Mercedes-Benz Kills Slow-Selling R-Class in the U.S.:
This year marks the end of the road for Mercedes-Benz’s R-class crossover in the U.S. A Mercedes-Benz spokesman says that the company can no longer make the business case for the R, sales of which have dropped precipitously since it was introduced in 2005. Sales of the Tuscaloosa, Alabama–built R-class peaked in 2006, its first full year on the market, at 18,168 units. Just 2385 were sold in 2011.
The R-class still will be manufactured, however, with the vehicle proving relatively popular in China, Mexico, and Canada. In 2011, Chinese shoppers bought five times the number of R-classes that Americans did. Even for export, though, R-class production will continue only until 2015. By then, the stodgy crossover will be a decade old, and Benz’s factory in Tuscaloosa will be on the finished side of a $2.4-billion expansion setting it up to build the next-gen C-class and a new, ML-based sporty crossover, which we believe will be called MLC.

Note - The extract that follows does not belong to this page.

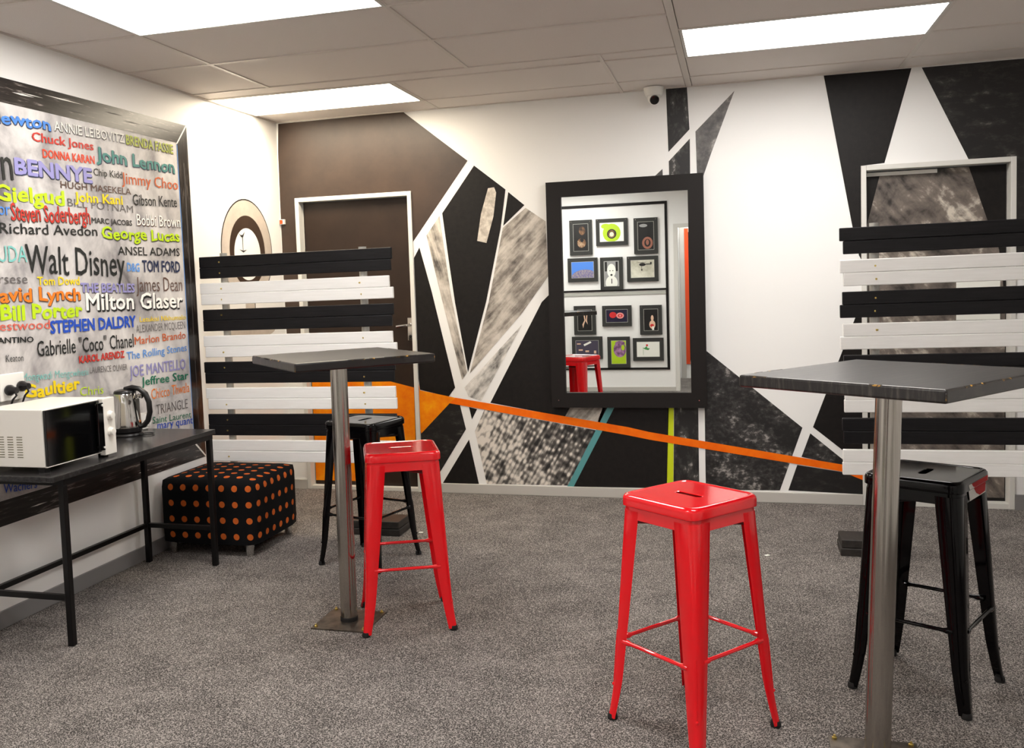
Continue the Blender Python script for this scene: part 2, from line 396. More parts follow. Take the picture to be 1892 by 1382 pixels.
BACK_SHAPES = [
 ('brown_black',1,[(0.017, 2.608), (0.956, 2.615), (1.399, 2.257), (0.991, 1.734), (0.992, 2.078), (0.003, 2.078), (0.006, 2.416)]),
 ('brown_black',1,[(0.003, 2.078), (0.122, 2.078), (0.122, 0.99), (0.006, 1.01), (0.002, 1.6)]),
 ('black',1,[(1.443, 2.222), (1.654, 2.051), (1.612, 1.796), (1.495, 1.309), (1.352, 0.834), (1.277, 1.308), (1.242, 1.602), (1.208, 1.918)]),
 ('scrape',3,[(1.535, 2.066), (1.577, 2.07), (1.59, 2.034), (1.566, 1.878), (1.512, 1.704), (1.448, 1.721), (1.481, 1.9)]),
 ('black',1,[(1.672, 2.033), (1.779, 1.941), (1.631, 1.813)]),
 ('grey_brush',1,[(1.786, 1.923), (1.918, 1.828), (1.925, 1.469), (1.735, 1.22), (1.364, 0.826), (1.513, 1.309), (1.627, 1.799)]),
 ('grey_band',1,[(1.188, 1.901), (1.09, 1.774), (1.179, 1.355), (1.308, 0.782), (1.345, 0.834), (1.249, 1.364)]),
 ('grey_pale',1,[(1.74, 1.154), (1.322, 0.73), (1.35, 0.667), (1.437, 0.637)]),
 ('black',1,[(1.036, 1.695), (0.994, 1.625), (0.994, 0.79), (1.001, 0.716), (1.207, 0.667), (1.256, 0.73), (1.114, 1.386)]),
 ('black',1,[(1.985, 1.396), (1.918, 1.337), (1.877, 1.299), (1.502, 0.626), (2.011, 0.534), (2.049, 0.599), (2.289, 0.714), (2.305, 1.385)]),
 ('grey_brush',1,[(2.05, 0.624), (2.294, 0.625), (2.24, 0.488), (2.011, 0.537)]),
 ('teal',2,[(2.308, 0.625), (2.354, 0.625), (2.057, 0.065), (2.013, 0.064)]),
 ('black',1,[(2.354, 0.625), (2.69, 0.626), (2.666, 0.071), (2.057, 0.065)]),
 ('black',1,[(2.272, 0.625), (2.311, 0.625), (2.255, 0.489), (2.226, 0.495)]),
 ('lime',1,[(2.683, 0.626), (2.721, 0.626), (2.707, 0.069), (2.667, 0.068)]),
 ('smudge_light',1,[(2.723, 0.626), (2.873, 0.626), (2.87, 0.07), (2.708, 0.069)]),
 ('smudge',1,[(2.879, 0.99), (2.929, 0.961), (3.5, 0.475), (3.363, 0.077), (2.911, 0.067), (2.913, 0.626)]),
 ('black',1,[(3.846, 1.25), (3.562, 0.479), (3.733, 0.337), (3.846, 0.22)]),
 ('smudge',1,[(3.546, 0.44), (3.493, 0.292), (3.726, 0.242), (3.846, 0.2), (3.726, 0.286)]),
 ('smudge_faint',1,[(3.467, 0.24), (3.413, 0.078), (3.846, 0.066), (3.846, 0.19), (3.726, 0.202)]),
 ('smudge_faint',1,[(0.994, 0.43), (1.213, 0.622), (1.286, 0.611), (1.323, 0.443), (1.07, 0.057), (0.994, 0.068)]),
 ('black',1,[(1.342, 0.372), (1.402, 0.066), (1.141, 0.063)]),
 ('black',1,[(1.35, 0.596), (1.407, 0.582), (1.368, 0.511)]),
 ('halftone',1,[(1.458, 0.578), (1.386, 0.429), (1.458, 0.068), (2.017, 0.071), (2.218, 0.445)]),
 ('orange_yellow',2,[(0.994, 0.76), (1.001, 0.712), (1.256, 0.66), (1.213, 0.622), (0.999, 0.41), (0.994, 0.43)]),
 ('orange',3,[(1.257, 0.661), (2.424, 0.469), (2.562, 0.438), (3.728, 0.249), (3.846, 0.2), (3.846, 0.155), (3.727, 0.205), (2.561, 0.388), (2.423, 0.415), (1.213, 0.622)]),
 ('smudge_light',1,[(2.71, 2.616), (2.839, 2.618), (2.85, 2.353), (2.718, 2.222)]),
 ('smudge_light',1,[(2.851, 2.296), (2.719, 2.164), (2.72, 2.039), (2.849, 2.031)]),
 ('grey_smoke',1,[(3.124, 2.566), (2.886, 2.337), (2.891, 2.045), (2.924, 2.043), (2.978, 2.193)]),
 ('grey_smoke',1,[(2.679, 2.119), (2.624, 2.072), (2.681, 2.051)]),
 ('black',1,[(3.642, 2.611), (4.126, 2.61), (3.977, 2.069), (3.846, 2.06), (3.846, 1.5), (3.833, 1.526), (3.794, 1.717)]),
 ('smudge_faint',1,[(4.181, 2.608), (5.6, 2.61), (5.6, 1.15), (4.68, 1.36), (4.68, 2.06), (4.432, 2.054)]),
]
DOOR1_SHAPES = [
 ('orange_yellow',1,[(0.161, 0.919), (0.432, 0.85), (0.938, 0.725), (0.935, 0.358), (0.715, 0.137), (0.559, -0.023), (0.148, -0.035)]),
]
DOOR2_SHAPES = [
 ('marble_dark',1,[(3.966, 2.027), (4.447, 2.024), (4.543, 1.718), (4.609, 1.531), (4.693, 1.214), (4.69, -0.014), (3.942, -0.04), (3.88, 1.236), (3.873, 1.697)]),
]
WALL_WORDS = [
 ('Newton','blue',-2.694,2.213,-2.29,2.229,0.054,0.02),
 ('ANNIE LEIBOVITZ','paper',-2.268,2.232,-1.737,2.244,0.046,0.005),
 ('BRENDA FASSIE','olive',-1.723,2.24,-1.293,2.242,0.051,0.015),
 ('Chuck Jones','red',-2.419,2.163,-1.99,2.173,0.042,0.015),
 ('DONNA KARAN','redorange',-2.356,2.094,-1.988,2.105,0.04,0.02),
 ('John Lennon','teal_text',-1.974,2.126,-1.287,2.131,0.067,0.02),
 ('n','ink',-2.615,1.966,-2.55,1.97,0.101,0.0),
 ('BENNYE','lilac',-2.541,2.002,-2.013,2.008,0.072,0.03),
 ('Chip Kidd','ink',-2.002,2.047,-1.773,2.053,0.036,0),
 ('Jimmy Choo','rust',-1.78,2.027,-1.263,2.037,0.06,0),
 ('HUGH MASEKELA','brown',-2.248,1.963,-1.707,1.973,0.033,0),
 ('Gielgud','lime_text',-2.673,1.873,-2.226,1.882,0.07,0.025),
 ('John Kani','yellow',-2.155,1.905,-1.781,1.916,0.047,0.02),
 ('Gibson Kente','ink',-1.694,1.919,-1.284,1.936,0.06,0),
 ('BILL POTNAM','grey',-2.207,1.878,-1.698,1.876,0.039,-0.005),
 ('or','blue',-2.654,1.809,-2.584,1.811,0.038,0),
 ('Steven Soderbergh','red',-2.58,1.789,-2.049,1.802,0.077,0.008),
 ('MARC JACOBS','darkgrey',-2.04,1.806,-1.713,1.808,0.028,0.02),
 ('Bobbi Brown','white',-1.671,1.813,-1.262,1.821,0.061,0),
 ('Richard Avedon','ink',-2.655,1.728,-2.001,1.742,0.048,0.004),
 ('George Lucas','lime_text',-1.969,1.73,-1.276,1.739,0.062,0.02),
 ('RUDA','aqua',-2.722,1.602,-2.5,1.604,0.072,0.0),
 ('Walt Disney','ink',-2.512,1.553,-1.798,1.536,0.132,0.004),
 ('ANSEL ADAMS','ink',-1.846,1.649,-1.284,1.654,0.045,0.002),
 ('D&G','skyblue',-1.778,1.565,-1.671,1.562,0.046,0.02),
 ('TOM FORD','navy',-1.647,1.562,-1.287,1.56,0.064,0.02),
 ('Versese','grey',-2.775,1.508,-2.506,1.506,0.043,-0.003),
 ('Tom Dowd','yellow',-2.445,1.498,-2.157,1.497,0.039,0.015),
 ('THE BEATLES','lilac',-2.153,1.46,-1.723,1.452,0.047,0.025),
 ('James Dean','brown',-1.709,1.454,-1.276,1.45,0.079,-0.006),
 ('David Lynch','orange_text',-2.767,1.429,-2.156,1.422,0.062,0.02),
 ('Milton Glaser','white',-2.121,1.37,-1.28,1.355,0.087,0.014),
 ('Bill Porter','lime_text',-2.683,1.346,-2.148,1.339,0.068,0.03),
 ('Westwood','salmon',-2.791,1.302,-2.382,1.293,0.041,0.0),
 ('STEPHEN DALDRY','royal',-2.381,1.27,-1.731,1.268,0.06,0.03),
 ('Letukisi Nkhumalo','yellow',-1.696,1.29,-1.259,1.284,0.027,0.0),
 ('ALEXANDER MCQUEEN','grey',-1.73,1.233,-1.269,1.231,0.042,-0.008),
 ('TARANTINO','ink',-2.813,1.25,-2.493,1.237,0.026,0.02),
 ('Gabrielle "Coco" Chanel','ink',-2.475,1.168,-1.76,1.159,0.075,0.0),
 ('Marlon Brando','rust',-1.75,1.17,-1.269,1.173,0.042,0.0),
 ('Keaton','ink',-2.668,1.16,-2.564,1.156,0.031,-0.005),
 ('KAROL ARENDZ','red',-2.196,1.112,-1.843,1.111,0.036,0.03),
 ('The Rolling Stones','skyblue',-1.826,1.095,-1.265,1.1,0.042,0.005),
 ('LAURENCE OLIVIER','grey',-2.122,1.054,-1.826,1.043,0.031,-0.004),
 ('JOE MANTELLO','lilac',-1.808,1.001,-1.286,0.996,0.06,0.01),
 ('Mongwadi Mengcwheni','aqua',-2.579,1.064,-2.135,1.047,0.036,-0.002),
 ('Jeffree Star','green',-1.714,0.944,-1.264,0.933,0.046,0.01),
 ('Gaultier','yellow',-2.573,0.984,-2.2,0.984,0.059,0.03),
 ('Chris','lime_text',-2.203,0.95,-2.029,0.941,0.043,-0.004),
 ('Chicco Thwala','orange_text',-1.63,0.859,-1.26,0.856,0.058,-0.002),
 ('TRIANGLE','grey',-1.594,0.769,-1.286,0.763,0.055,-0.008),
 ('Saint Laurent','green',-1.633,0.724,-1.258,0.704,0.037,-0.002),
 ('mary quant','royal',-1.592,0.687,-1.245,0.666,0.034,0.0),
 ('Wachers','royal',-2.735,0.586,-2.533,0.567,0.041,0.0),
]
for m, l, pts in BACK_SHAPES:
    poly_y(pts, -.0012 * l, m, 'painted_shape', wall_back)

# door 1 (with its steel frame) and door 2
def door(n, D, leaf_y, shapes, leafmat, sill=False):
    x0, x1, zt = D
    d = tag(thing('door_%d' % n, None, None, (0, 0, 0)), kind='structure')
    f = mb()
    w = .03
    box(f, (x0, -.012, 0), (x0 + w, .12, zt)); box(f, (x1 - w, -.012, 0), (x1, .12, zt)); box(f, (x0 + w, -.012, zt - w), (x1 - w, .12, zt))
    box(f, (x0 + w, leaf_y + .0, 0), (x0 + w + .012, .12, zt - w)); 
    obj('door_frame', f, 'frame_paint', d, bevel=.003)
    lf = bx('door_leaf', (x0 + w + .004, leaf_y, .012), (x1 - w - .003, leaf_y + .04, zt - w - .003), leafmat, d)
    for m, l, pts in shapes:
        q = []
        for x, z in pts: q.append((min(max(x, x0 + w + .008), x1 - w - .006), min(max(z, .05), zt - w - .006)))
        poly_y(q, leaf_y - .001 * l, m, 'painted_shape', d)
    bx('door_sill', (x0 + w, .0, 0), (x1 - w, leaf_y + .06, .03 if sill else .022), 'frame_paint', d)
    return d
d1 = door(1, D1, .055, DOOR1_SHAPES, 'door_black')
d2 = door(2, D2, .075, DOOR2_SHAPES, 'black', True)
bx('door_seal', (D2[0] + .04, .066, 2.0), (D2[0] + .43, .075, 2.022), 'plastic_white', d2)  # white strip painted in for the bright light under the lintel
# handle of door 1
hp = bx('handle_plate', (.912, .043, 1.055), (.957, .055, 1.215), 'chrome', d1, bevel=.003)
b = mb(); tube(b, [(.935, .043, 1.165), (.935, -.0, 1.165), (.925, -.012, 1.163), (.85, -.014, 1.155)], .0095, 10); obj('door_handle', b, 'chrome', d1, smooth=True)
b = mb(); M = Matrix.Translation((.935, .0435, 1.085)) @ Matrix.Rotation(math.pi / 2, 4, 'X'); lathe(b, [(.011, 0), (.011, .012), (.008, .014)], 16); b.transform(M); obj('key_cylinder', b, 'plastic_black', d1, smooth=True)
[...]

The withering of R-class sales, and its overall failure here, should offer a valuable lesson for automakers: If you build it, shoppers won’t necessarily come. The R-class is more the result of a focus group’s abstract list of “wanted” features rather than an object of desire—or, at least, of rational appeal. A crossover but not, the R-class was pushed on SUV-obsessed American shoppers who have not shown themselves receptive to tall wagons or clever ways of hauling three rows of people. But Benz—and its competition at Audi and BMW—are still pursuing niche-intensive product strategies. Sharing platforms reduces the cost of offering so many vehicles in so many shapes, but if it’s folly, it’s still folly.